■ Directions for this task
For this exercise, write out exactly, and only, the lines running from the line that contains "Write a Blender" through the line that contains "S.camera = cam".
+ + + + +
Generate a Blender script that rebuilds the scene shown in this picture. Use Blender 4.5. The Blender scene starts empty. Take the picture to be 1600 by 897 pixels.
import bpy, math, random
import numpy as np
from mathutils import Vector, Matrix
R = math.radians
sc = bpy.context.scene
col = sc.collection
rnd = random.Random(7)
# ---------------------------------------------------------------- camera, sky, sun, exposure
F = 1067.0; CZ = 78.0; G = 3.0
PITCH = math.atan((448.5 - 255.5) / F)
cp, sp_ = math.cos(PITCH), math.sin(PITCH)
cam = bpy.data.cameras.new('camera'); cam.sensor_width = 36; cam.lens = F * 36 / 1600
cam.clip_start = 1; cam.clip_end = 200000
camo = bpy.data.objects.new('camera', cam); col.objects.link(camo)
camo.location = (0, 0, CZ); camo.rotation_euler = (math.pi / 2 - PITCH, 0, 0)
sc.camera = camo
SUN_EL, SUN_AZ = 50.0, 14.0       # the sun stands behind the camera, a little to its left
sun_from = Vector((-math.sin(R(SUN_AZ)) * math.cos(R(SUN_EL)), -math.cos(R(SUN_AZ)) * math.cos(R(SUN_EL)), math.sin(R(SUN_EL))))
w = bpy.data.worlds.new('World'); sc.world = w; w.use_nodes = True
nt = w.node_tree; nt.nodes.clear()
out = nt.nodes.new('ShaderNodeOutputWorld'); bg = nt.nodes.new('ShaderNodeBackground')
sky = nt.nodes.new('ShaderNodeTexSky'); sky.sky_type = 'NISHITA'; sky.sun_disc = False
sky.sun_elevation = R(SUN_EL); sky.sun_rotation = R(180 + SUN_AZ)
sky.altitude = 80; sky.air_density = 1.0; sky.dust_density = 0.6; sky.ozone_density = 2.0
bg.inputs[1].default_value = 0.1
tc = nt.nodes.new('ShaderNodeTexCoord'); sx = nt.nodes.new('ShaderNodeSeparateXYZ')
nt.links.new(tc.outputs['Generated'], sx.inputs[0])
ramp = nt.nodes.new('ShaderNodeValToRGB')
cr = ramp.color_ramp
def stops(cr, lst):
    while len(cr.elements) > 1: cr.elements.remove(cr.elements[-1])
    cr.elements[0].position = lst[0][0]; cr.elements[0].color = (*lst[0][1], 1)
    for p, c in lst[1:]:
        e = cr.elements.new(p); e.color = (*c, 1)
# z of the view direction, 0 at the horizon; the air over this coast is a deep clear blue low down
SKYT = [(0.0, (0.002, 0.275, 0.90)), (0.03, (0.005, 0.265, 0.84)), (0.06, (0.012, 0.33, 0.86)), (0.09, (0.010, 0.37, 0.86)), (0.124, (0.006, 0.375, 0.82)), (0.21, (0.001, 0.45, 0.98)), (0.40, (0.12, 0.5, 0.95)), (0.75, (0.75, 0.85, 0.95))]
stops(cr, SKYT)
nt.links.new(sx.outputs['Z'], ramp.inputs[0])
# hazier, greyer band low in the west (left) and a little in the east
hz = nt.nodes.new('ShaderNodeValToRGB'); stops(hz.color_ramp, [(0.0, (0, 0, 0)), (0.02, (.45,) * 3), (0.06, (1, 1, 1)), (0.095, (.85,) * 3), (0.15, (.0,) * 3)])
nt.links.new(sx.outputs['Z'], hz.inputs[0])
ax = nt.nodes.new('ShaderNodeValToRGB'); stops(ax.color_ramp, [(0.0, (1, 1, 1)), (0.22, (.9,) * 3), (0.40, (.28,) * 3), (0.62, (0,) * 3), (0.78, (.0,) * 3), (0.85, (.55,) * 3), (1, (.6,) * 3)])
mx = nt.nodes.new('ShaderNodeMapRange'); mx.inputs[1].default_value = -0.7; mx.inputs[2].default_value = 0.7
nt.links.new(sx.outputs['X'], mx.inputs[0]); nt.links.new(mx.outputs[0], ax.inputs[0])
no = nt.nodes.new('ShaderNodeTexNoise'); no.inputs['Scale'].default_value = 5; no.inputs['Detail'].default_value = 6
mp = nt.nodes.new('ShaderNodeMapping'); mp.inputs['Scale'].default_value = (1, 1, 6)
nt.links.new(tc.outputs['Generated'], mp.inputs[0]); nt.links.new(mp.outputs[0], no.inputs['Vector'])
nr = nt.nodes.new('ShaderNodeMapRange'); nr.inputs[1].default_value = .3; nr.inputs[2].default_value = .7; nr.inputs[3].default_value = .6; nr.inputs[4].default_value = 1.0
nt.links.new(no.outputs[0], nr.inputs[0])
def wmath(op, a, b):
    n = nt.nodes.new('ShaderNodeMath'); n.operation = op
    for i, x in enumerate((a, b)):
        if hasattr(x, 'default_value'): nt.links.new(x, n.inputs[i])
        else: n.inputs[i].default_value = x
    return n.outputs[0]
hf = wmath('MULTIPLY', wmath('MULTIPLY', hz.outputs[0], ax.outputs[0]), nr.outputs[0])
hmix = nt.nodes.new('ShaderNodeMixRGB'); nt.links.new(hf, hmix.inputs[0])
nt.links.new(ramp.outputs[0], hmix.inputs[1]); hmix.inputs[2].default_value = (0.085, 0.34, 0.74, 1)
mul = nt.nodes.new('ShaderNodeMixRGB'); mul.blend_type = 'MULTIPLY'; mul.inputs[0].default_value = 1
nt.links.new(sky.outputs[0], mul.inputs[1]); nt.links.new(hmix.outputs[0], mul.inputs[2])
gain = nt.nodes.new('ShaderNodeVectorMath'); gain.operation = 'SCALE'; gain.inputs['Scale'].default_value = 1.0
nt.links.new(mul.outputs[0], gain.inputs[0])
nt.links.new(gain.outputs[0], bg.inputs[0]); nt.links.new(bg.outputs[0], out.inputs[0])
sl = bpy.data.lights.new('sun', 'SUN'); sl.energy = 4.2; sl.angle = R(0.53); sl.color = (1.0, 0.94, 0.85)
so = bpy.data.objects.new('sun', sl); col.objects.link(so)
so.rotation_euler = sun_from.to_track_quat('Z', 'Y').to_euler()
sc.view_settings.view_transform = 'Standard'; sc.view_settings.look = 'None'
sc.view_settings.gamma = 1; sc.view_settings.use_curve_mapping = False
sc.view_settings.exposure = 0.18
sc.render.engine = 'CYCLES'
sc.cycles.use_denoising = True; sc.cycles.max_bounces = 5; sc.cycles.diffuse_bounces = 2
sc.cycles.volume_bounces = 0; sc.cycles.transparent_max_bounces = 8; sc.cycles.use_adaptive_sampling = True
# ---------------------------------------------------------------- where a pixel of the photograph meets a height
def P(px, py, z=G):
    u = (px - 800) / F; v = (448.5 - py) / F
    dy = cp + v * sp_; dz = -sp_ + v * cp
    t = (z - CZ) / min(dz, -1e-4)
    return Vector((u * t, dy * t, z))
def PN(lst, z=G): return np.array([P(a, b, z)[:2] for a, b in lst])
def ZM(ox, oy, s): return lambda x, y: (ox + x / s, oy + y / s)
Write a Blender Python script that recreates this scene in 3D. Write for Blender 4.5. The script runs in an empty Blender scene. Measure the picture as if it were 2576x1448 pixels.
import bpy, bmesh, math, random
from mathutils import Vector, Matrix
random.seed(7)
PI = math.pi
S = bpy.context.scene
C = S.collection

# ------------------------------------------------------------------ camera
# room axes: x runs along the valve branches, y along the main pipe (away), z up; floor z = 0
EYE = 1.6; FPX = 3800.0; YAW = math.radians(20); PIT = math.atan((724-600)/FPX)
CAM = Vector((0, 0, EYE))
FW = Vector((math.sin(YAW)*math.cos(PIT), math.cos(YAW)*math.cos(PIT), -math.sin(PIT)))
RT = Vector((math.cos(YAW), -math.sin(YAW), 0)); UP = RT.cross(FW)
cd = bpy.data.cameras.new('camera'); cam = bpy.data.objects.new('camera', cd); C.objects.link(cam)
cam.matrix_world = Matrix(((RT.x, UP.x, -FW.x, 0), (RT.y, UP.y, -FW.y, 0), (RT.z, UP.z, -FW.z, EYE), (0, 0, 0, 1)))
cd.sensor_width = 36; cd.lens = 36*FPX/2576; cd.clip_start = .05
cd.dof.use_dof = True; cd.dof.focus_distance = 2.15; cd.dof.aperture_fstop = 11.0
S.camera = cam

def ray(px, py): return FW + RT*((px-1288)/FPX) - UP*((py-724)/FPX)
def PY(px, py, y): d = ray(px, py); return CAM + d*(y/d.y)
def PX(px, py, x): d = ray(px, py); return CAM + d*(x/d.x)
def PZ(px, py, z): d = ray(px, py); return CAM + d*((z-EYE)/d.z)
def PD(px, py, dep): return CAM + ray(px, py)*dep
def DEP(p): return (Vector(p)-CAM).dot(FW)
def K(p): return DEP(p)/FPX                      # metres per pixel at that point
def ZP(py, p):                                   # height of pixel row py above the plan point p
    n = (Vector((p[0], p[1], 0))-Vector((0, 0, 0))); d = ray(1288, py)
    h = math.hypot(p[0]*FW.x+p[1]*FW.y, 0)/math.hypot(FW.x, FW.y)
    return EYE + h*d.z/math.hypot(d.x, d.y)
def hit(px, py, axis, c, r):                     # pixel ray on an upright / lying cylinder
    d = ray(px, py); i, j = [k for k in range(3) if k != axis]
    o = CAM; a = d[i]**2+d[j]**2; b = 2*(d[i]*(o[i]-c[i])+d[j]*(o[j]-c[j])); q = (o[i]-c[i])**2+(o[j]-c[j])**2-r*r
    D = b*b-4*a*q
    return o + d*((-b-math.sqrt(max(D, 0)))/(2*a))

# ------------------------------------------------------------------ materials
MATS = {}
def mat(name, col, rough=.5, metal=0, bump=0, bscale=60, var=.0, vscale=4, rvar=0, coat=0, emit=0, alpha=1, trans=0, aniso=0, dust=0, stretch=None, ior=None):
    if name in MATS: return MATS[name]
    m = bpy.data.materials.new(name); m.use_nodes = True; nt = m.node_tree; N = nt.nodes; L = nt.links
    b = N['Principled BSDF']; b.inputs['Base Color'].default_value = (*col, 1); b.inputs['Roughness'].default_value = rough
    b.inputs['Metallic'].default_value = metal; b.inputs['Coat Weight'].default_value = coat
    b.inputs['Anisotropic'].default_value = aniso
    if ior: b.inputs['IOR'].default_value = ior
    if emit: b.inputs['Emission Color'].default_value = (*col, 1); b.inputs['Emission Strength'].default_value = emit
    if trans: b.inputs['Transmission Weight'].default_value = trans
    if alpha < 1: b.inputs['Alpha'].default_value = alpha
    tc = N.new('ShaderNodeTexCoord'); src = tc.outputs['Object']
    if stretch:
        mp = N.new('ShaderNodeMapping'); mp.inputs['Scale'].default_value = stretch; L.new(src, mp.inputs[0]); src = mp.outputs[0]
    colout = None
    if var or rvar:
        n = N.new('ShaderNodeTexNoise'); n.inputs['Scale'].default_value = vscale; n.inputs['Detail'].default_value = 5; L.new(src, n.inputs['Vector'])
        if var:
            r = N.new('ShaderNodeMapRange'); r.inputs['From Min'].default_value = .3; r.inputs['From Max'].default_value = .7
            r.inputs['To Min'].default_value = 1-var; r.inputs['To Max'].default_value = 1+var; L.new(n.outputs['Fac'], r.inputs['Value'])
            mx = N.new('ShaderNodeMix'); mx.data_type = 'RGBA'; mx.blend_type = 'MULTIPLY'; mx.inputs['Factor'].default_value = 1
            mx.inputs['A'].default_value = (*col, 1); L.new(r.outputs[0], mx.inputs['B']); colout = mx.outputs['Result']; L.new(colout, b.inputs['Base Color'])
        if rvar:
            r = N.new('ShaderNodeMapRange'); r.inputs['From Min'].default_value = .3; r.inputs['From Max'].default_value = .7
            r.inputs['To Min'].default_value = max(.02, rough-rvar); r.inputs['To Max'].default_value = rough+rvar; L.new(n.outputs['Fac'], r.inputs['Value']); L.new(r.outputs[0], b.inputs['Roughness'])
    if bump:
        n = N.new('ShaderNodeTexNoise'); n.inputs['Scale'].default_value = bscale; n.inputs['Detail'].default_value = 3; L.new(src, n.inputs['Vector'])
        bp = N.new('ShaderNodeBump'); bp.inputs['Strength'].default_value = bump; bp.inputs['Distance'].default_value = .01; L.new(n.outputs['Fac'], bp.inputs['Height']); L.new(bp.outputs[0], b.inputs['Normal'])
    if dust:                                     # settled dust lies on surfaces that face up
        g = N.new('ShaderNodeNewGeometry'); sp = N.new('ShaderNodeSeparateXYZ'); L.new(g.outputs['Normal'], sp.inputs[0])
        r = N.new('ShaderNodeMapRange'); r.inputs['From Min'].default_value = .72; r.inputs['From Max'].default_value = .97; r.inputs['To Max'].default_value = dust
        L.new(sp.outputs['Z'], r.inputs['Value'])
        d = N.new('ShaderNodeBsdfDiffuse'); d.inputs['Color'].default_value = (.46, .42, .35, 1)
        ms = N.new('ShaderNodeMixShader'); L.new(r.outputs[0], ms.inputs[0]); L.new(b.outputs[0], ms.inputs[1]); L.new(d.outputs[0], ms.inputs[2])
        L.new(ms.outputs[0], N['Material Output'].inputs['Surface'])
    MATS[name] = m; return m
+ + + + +
■ Result of the task
Write a Blender Python script that recreates this scene in 3D. Write for Blender 4.5. The script runs in an empty Blender scene. Measure the picture as if it were 2576x1448 pixels.
import bpy, bmesh, math, random
from mathutils import Vector, Matrix
random.seed(7)
PI = math.pi
S = bpy.context.scene
C = S.collection

# ------------------------------------------------------------------ camera
# room axes: x runs along the valve branches, y along the main pipe (away), z up; floor z = 0
EYE = 1.6; FPX = 3800.0; YAW = math.radians(20); PIT = math.atan((724-600)/FPX)
CAM = Vector((0, 0, EYE))
FW = Vector((math.sin(YAW)*math.cos(PIT), math.cos(YAW)*math.cos(PIT), -math.sin(PIT)))
RT = Vector((math.cos(YAW), -math.sin(YAW), 0)); UP = RT.cross(FW)
cd = bpy.data.cameras.new('camera'); cam = bpy.data.objects.new('camera', cd); C.objects.link(cam)
cam.matrix_world = Matrix(((RT.x, UP.x, -FW.x, 0), (RT.y, UP.y, -FW.y, 0), (RT.z, UP.z, -FW.z, EYE), (0, 0, 0, 1)))
cd.sensor_width = 36; cd.lens = 36*FPX/2576; cd.clip_start = .05
cd.dof.use_dof = True; cd.dof.focus_distance = 2.15; cd.dof.aperture_fstop = 11.0
S.camera = cam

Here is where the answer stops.